Le comité loup veut approfondir la "méthode de reconnaissance de non protégeabilité partielle des troupeaux". Cela signifie que si des moyens suffisants ont été mis en place dans un élevage pour protéger les animaux, mais que le loup continue ses attaques, les éleveurs pourront demander à une personne assermentée de tirer pour effrayer le prédateur ou pour le tuer. En France, 19% des loups peuvent être prélevés, c’est-à-dire tués légalement. En 2022, 163 loups ont été tués (autorisés par l’état). Sachant que la mortalité naturelle estimée du loup est forte et s’élève 45%.

Des éleveurs en colère

Si les services de l’État, l’OFB (Office français de la biodiversité) et les associations se réjouissent de ses discussions, certains éleveurs sont à bout. L’une d’entre eux, Sophie De Boisgrellier se situe dans la zone de prédation du loup, à Ambrugeat. Ses brebis ont été attaquées des dizaines de fois. À 61 ans, elle confie en avoir assez de travailler dans ce contexte. Le loup la pousse à arrêter plus tôt que prévue son activité. "J’ai mis les filets de protection, j’ai deux patous mais il n’y a rien à faire, s’exclame-t-elle. Les filets ça ne sert à rien, n’importe quel chien passe par-dessus, même quand ils font 1,50 mètre de haut."

Aujourd’hui, je rentre mes bêtes tous les soirs avant la nuit. Elles ne sortent pas quand il y a du brouillard. Je les surveille toute la journée. Quand mes brebis ont été attaquées, cela a été pour elles un traumatisme monstrueux. Elles ne mangeaient pas, elles maigrissaient. Ce genre de chose, c’est insupportable pour les éleveurs. Moi, je ne veux plus travailler comme ça.
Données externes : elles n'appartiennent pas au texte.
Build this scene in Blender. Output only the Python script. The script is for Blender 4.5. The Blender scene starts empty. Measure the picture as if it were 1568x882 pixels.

Sophie De Boisgrellier, éleveuse à Ambrugeat

Sophie avoue être déçue de ces comités et elle déplore ne pas être conviée à participer à la réfllexion. Elle dément les chiffres donnés par l’Office français de la biodiversité (OFB). Pour elles, il y a plusieurs loups sur le territoire. "Chez moi, il y a des tanières, ce qui signifie qu’il y a de la reproduction et l’OFB ne se déplace pas !", s’insurge-t-elle. Comme d’autres éleveurs, résignés à tel point qu’ils ne souhaitent plus s’exprimer publiquement, l’éleveuse dénonce des mesures de protection inefficaces.